Bu süreçte malzeme seçimi çok önemli görünüyor. Birçok unsura dikkat etmek gerekli; enerji ve teknik açıdan performansı olduğu kadar, dayanıklılık ve sürdürülebilirlik de çok önemli. Benim için özgün olmak önem taşıyor. Tahta, taş, çelik gibi doğal malzemelere hayranlık duyuyorum, fakat yeni karışımları da merak ediyorum. 

Yerel malzeme seçmek çok önemli; çünkü bu sayede ulaşımda meydana gelecek karbon emisyonlarını engellemiş oluyorsunuz. Sonuçta bu, mekânın tarihine, kültürel kimliğine ve hepsinden çok eski nesillerin deneyimine saygı duymak ile ilgili bir konu: ‘Eğer Venedik tahta kazıklar üzerine kurulduysa, bunun yerine beton dökmek için mantıklı bir neden lâzım’.”

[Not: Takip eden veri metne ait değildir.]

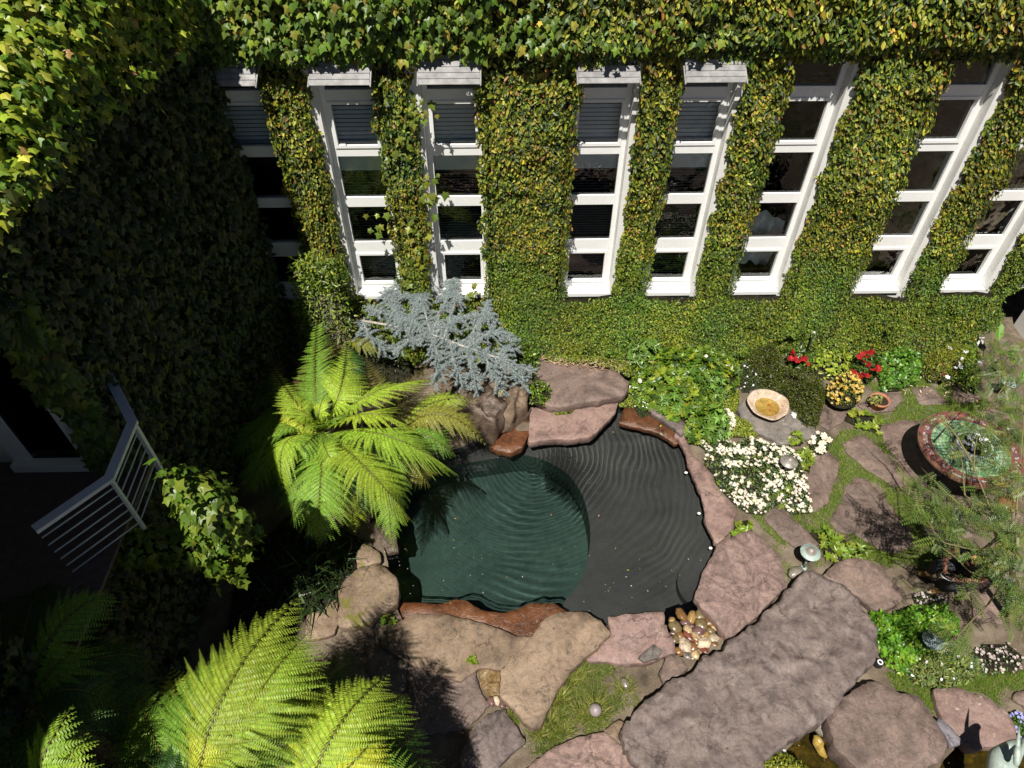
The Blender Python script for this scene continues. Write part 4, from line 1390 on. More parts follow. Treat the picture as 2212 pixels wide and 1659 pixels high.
# ------------------------------------------------------------------ weeping blue cedar
M['cedar'] = leaf_mat('blue cedar needles', .5, .08, .35, (.9, 1, .8))
M['palewood'] = plain_mat('bleached branch', (.42, .38, .33), .8, .2, var=.25, scale=20)
cb = G(800, 700, 1.0)
cedar = empty('blue_cedar', (cb.x, cb.y, 0), 'silvery blue weeping cedar sprawling between the wall and the waterfall boulders', 'conifer')
def zc5(x, y):
    return (683.6 + .3434 * x, 531.7 + .3434 * y)
spine = [G(*zc5(*p), z) for p, z in (((290, 470), 1.25), ((560, 515), 1.35), ((720, 555), 1.35), ((950, 640), 1.25), ((1160, 710), 1.05), ((1330, 780), .80), ((1425, 815), .62))]
mb = MB()
mb.tube([(cb.x - .1, cb.y - .1, 0), (cb.x - .05, cb.y, .7), spine[0]], [.07, .05, .03], 8)
mb.tube(spine, [.025, .024, .022, .02, .017, .013, .007], 7)
sub = [(((560, 515), (640, 330), (760, 180), (835, 100)), (1.35, 1.5, 1.6, 1.65)),
       (((720, 555), (800, 380), (850, 220), (915, 190)), (1.35, 1.5, 1.55, 1.5)),
       (((560, 515), (480, 400), (430, 300), (600, 190)), (1.35, 1.45, 1.5, 1.5)),
       (((950, 640), (1000, 500), (1060, 420), (1075, 350)), (1.25, 1.35, 1.4, 1.35)),
       (((950, 640), (1090, 540), (1180, 560), (1250, 600)), (1.25, 1.3, 1.2, 1.1)),
       (((720, 555), (620, 480), (480, 440), (330, 390)), (1.35, 1.45, 1.4, 1.3)),
       (((720, 555), (900, 450), (1060, 430), (1140, 480)), (1.35, 1.45, 1.4, 1.25)),
       (((290, 470), (330, 560), (400, 620), (420, 690)), (1.25, 1.15, 1.0, .8)),
       (((720, 555), (760, 680), (770, 780), (740, 870)), (1.35, 1.25, 1.0, .75)),
       (((840, 600), (860, 720), (900, 820), (930, 900)), (1.3, 1.2, .95, .7)),
       (((950, 640), (970, 760), (1000, 860), (1020, 940)), (1.25, 1.15, .9, .62)),
       (((1060, 670), (1090, 780), (1150, 860), (1160, 920)), (1.15, 1.05, .85, .62)),
       (((1160, 710), (1220, 770), (1270, 830), (1310, 890)), (1.05, .95, .8, .62)),
       (((1160, 710), (1190, 650), (1230, 640), (1260, 650)), (1.05, 1.05, .95, .85)),
       (((640, 535), (600, 600), (520, 640), (470, 660)), (1.3, 1.25, 1.1, .95)),
       (((720, 555), (660, 330), (560, 300), (480, 290)), (1.35, 1.5, 1.5, 1.45)),
       (((800, 580), (880, 330), (860, 300), (830, 280)), (1.35, 1.5, 1.5, 1.45))]
branches = [spine]
for ps, zs_ in sub:
    b = [G(*zc5(*p), z) for p, z in zip(ps, zs_)]
    branches.append(b)
    mb.tube(b, [.014, .011, .008, .004], 5)
mb.build('branch', M['palewood'], cedar, smooth=True)
def along(b, u):
    f = u * (len(b) - 1)
    i = min(len(b) - 2, int(f))
    return b[i].lerp(b[i + 1], f - i)
P, X, N, S = [], [], [], []
def tufts(pts):
    for q in pts:
        k = 34
        v = RNG.normal(0, 1, (k, 3))
        v[:, 2] = np.abs(v[:, 2]) * .9 - .25
        v /= np.linalg.norm(v, axis=1, keepdims=True)
        P.append(np.tile(np.array(q), (k, 1)) + RNG.normal(0, .006, (k, 3)))
        X.append(v)
        N.append(RNG.normal(0, 1, (k, 3)) + (0, -.3, .8))
        S.append(RNG.uniform(.013, .032, k))
for bi, b in enumerate(branches):
    L = sum((b[i + 1] - b[i]).length for i in range(len(b) - 1))
    nb = int(L / .0155)
    for k in range(nb):
        u = (k + random.random()) / nb
        if bi == 0 and (u < .10 or u > .88 or .18 < u < .36):
            continue
        s0 = along(b, u)
        a = random.uniform(0, 2 * math.pi)
        d = Vector((math.cos(a), math.sin(a), random.uniform(.0, .45)))
        ln = random.uniform(.10, .34) * (1.0 if bi else .8) * (1.1 - .5 * u)
        pts, p, st = [], Vector(s0), .024
        for j in range(int(ln / st)):
            d.z -= .085
            p = p + d.normalized() * st
            pts.append(tuple(p))
        tufts(pts)
    tufts([tuple(along(b, (k + .5) / (nb * 1.5))) for k in range(int(nb * 1.5))] if bi else [])
P, X, N, S = map(np.concatenate, (P, X, N, S))
mb = MB()
mb.inst(([(0, -.075, 0), (0, .075, 0), (1, .03, 0), (1, -.03, 0)], [(0, 1, 2, 3)]), P, X, N, S, palette(len(P), [(.31, .37, .38), (.46, .51, .515), (.14, .19, .19), (.22, .27, .22), (.12, .12, .07)], (4, 2.2, 2.4, 1, .5), .22))
mb.build('needles', M['cedar'], cedar)
M['cone'] = plain_mat('brown cone', (.16, .10, .07), .8, .2, var=.3, scale=40)
for p, z in (((890, 385), 1.55), ((1020, 405), 1.5), ((785, 430), 1.58)):
    q = G(*zc5(*p), z)
    mb = MB()
    mb.lathe([(0, 0), (.022, .012), (.026, .035), (.02, .06), (.006, .078), (0, .08)], q, 10)
    mb.build('cone', M['cone'], cedar, smooth=True)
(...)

Mimar, bir orkestra şefi gibi

“Eskiden mimari bölgesel özellikler taşırdı. İnsanları, iklim ve doğanın kötü şartlarından korumayı; onların sağlıklı ve konforlu bir şekilde yaşamasını sağlamayı amaçlardı. Bugün çok daha yapay alanlarda çalışıyoruz. Büyük farklılıklara çözümler sunmayı hedefl iyoruz. Bazı şehirler aşırı derecede dolu; köy ve kasabalara altyapı ulaşmış durumda. Her proje belli düzenlemeler çerçevesinde yapılıyor. Çok sayıda müdahil var. Bir orkestra şefi gibi hareket eden mimarın sorumluluğu çok daha büyük. Önümüzdeki dönemde geri dönüşüm konusunun çok daha ön plana çıkacağını düşünüyorum. Bu alanda hem estetik hem de yeni ‘plastik’ arayışları gündeme gelecek. Bana göre bir diğer önemli konu da, akıllı evler. Teknoloji sayesinde yakın bir zamanda evlerimizin güvenliğini, ısısını uzaktan kontrol edebileceğiz. Yaşlı insanlar bu sayede evde muayene olabilecekler. Bu ağlar tüm davranış biçimlerimizi ve hayat tarzımızı değiştirecek. İletişim araçlarında yaşanan gelişmelerin ve sosyal ağların yaşadığımız mekânları ve mimarimizi de etkileyeceğini düşünüyorum. Bu gelişimlerin yol açacağı değişimler hakkında düşünmemiz gerekecek: Avantajlar ve tehlikeler neler? Özel alanımızı nasıl koruyacağız?”